Recent Governments haven’t done enough to provide fast charging points around the country. But now it looks like the current Government is going to push ahead with their Climate Action plan. The plan is for 30% of total passenger cars and 100% of new car registrations to be electric by 2030.

Prices of electric cars will have to be reduced and I think we will need charge points at every crossroads in the country if that is to happen.

Last week I drove the massive Mazda CX-60, Mazda’s first plug-in hybrid. Mazda has built some great cars, but sales wise, they haven’t been doing very well in Ireland in recent years. I owned a Mazda 323 many years ago and it certainly was a popular brand back in the nineties.

The CX-60 is sturdy and impressive. The Mazda website has pictures of a white car, but I think my Soul Red Crystal test model was even more impressive than the white.

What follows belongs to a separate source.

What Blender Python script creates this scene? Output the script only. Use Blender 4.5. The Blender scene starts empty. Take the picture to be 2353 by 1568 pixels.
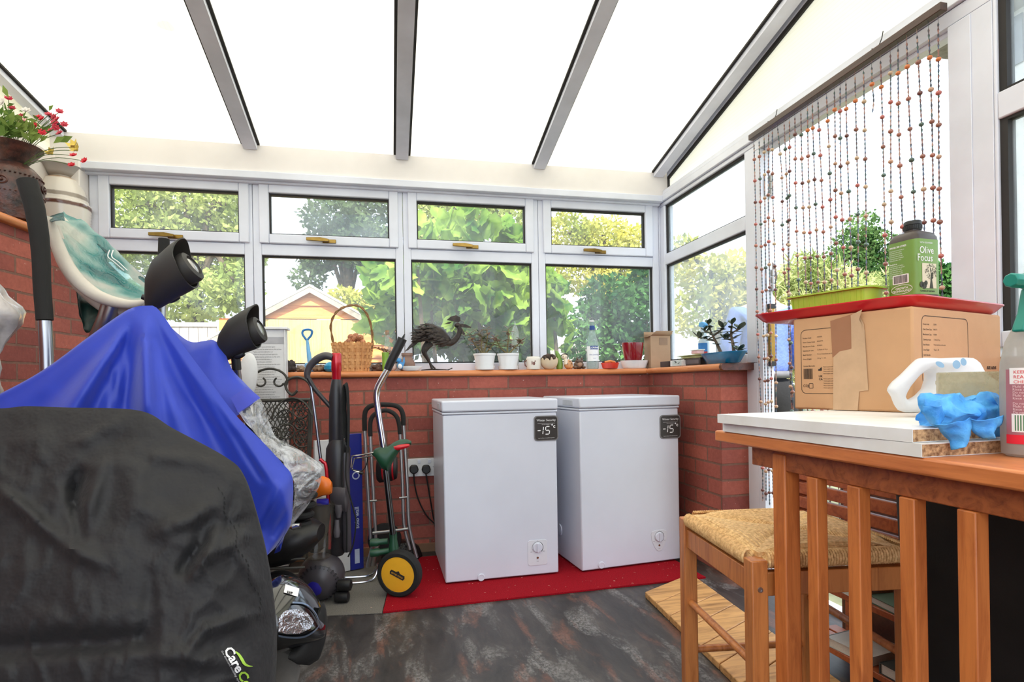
import bpy, math, random
import numpy as np
from mathutils import Vector, Matrix, noise
V = Vector
sc = bpy.context.scene
COL = sc.collection
PI = math.pi
rnd = random.Random(11)

# ------------------------------------------------------------------ camera geometry (photo 2353 x 1568)
F, YAW, ROLL, CX, CY, H = 1292.0, 0.2148, 0.0161, 1176.5, 882.0, 0.907
fw = V((math.sin(YAW), math.cos(YAW), 0)); rt = V((math.cos(YAW), -math.sin(YAW), 0)); dn = V((0, 0, -1))
r2 = rt * math.cos(ROLL) + dn * math.sin(ROLL); d2 = dn * math.cos(ROLL) - rt * math.sin(ROLL)
EYE = V((0, 0, H))
def ray(x, y): return fw + r2 * ((x - CX) / F) + d2 * ((y - CY) / F)
def onZ(x, y, z): v = ray(x, y); return EYE + v * ((z - H) / v.z)
def onY(x, y, Y): v = ray(x, y); return EYE + v * (Y / v.y)
def onX(x, y, X): v = ray(x, y); return EYE + v * (X / v.x)
def onD(x, y, d): return EYE + ray(x, y) * d
def onP(x, y, p0, n): v = ray(x, y); return EYE + v * ((p0 - EYE).dot(n) / v.dot(n))
cam = bpy.data.cameras.new('camera'); co = bpy.data.objects.new('camera', cam); COL.objects.link(co)
cam.sensor_fit = 'HORIZONTAL'; cam.sensor_width = 36; cam.lens = 36 * F / 2353; cam.clip_start = .02; cam.clip_end = 300
cam.shift_x = -(CX - 1176.5) / 2353; cam.shift_y = (CY - 784) / 2353
Mc = Matrix((r2, -d2, -fw)).transposed().to_4x4(); Mc.translation = EYE
co.matrix_world = Mc
sc.camera = co

# ------------------------------------------------------------------ mesh builder
_txt = {}
def text_mesh(s, bold=0.0, shear=0.0, sx=1.0):
    k = (s, bold, shear, sx)
    if k not in _txt:
        c = bpy.data.curves.new('t', 'FONT'); c.body = s; c.size = 1; c.resolution_u = 2; c.offset = bold; c.shear = shear
        o = bpy.data.objects.new('t', c); me = bpy.data.meshes.new_from_object(o)
        vs = [(v.co.x * sx, v.co.y) for v in me.vertices]; fs = [tuple(p.vertices) for p in me.polygons]
        bpy.data.objects.remove(o); bpy.data.curves.remove(c); bpy.data.meshes.remove(me)
        _txt[k] = (vs, fs)
    return _txt[k]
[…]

It’s a plug-in Hybrid with a 2.5-litre engine which means you get approximately 60 kilometres in pure electric mode. Not a whole lot I know, but if your daily commute is low you could drive in electric mode every day, provided you have a charger at home. In petrol mode I found the CX-60 to be a bit thirsty, especially in urban driving.

At the front the car looks good with that massive grill and the Bridgestone Alenza tyres certainly add to that impressive look.

Inside there is ample head and leg room for five adults and the boot space is 570-litres. The seats were black leather with Japanese-stylestitching and a grey roofline lifted the décor. As usual with electric or plug-in Hybrids, no spare wheel provided. That space in the boot which was used for spare wheels, is now given over to store the technology needed for hybrid or electric cars.

When you sit in, you realise this is a massive motor, but it’s very easy to handle. First thing I noticed was the heads-up display on the windscreen in the driver’s line of vision; you get the speed limit on the road you are travelling and your own speed side by side, which is a great idea. So no excuse for breaking the speed limit.

It’s also very safe with a plethora of safety options. The one I liked most was if you are using the indicator when turning left or overtake, you get a beeping sound to tell you there is traffic coming up behind.

Prices start at €54,100, but my top of the range Hybrid version will cost you €64,200. That’s not cheap and if most of your driving is done in an urban setting, then Mazda  probably offer better value with their CX-5 which I drove last summer and has a price of around €43K. But then if you are thinking of switching to electric you probably will start with a Hybrid.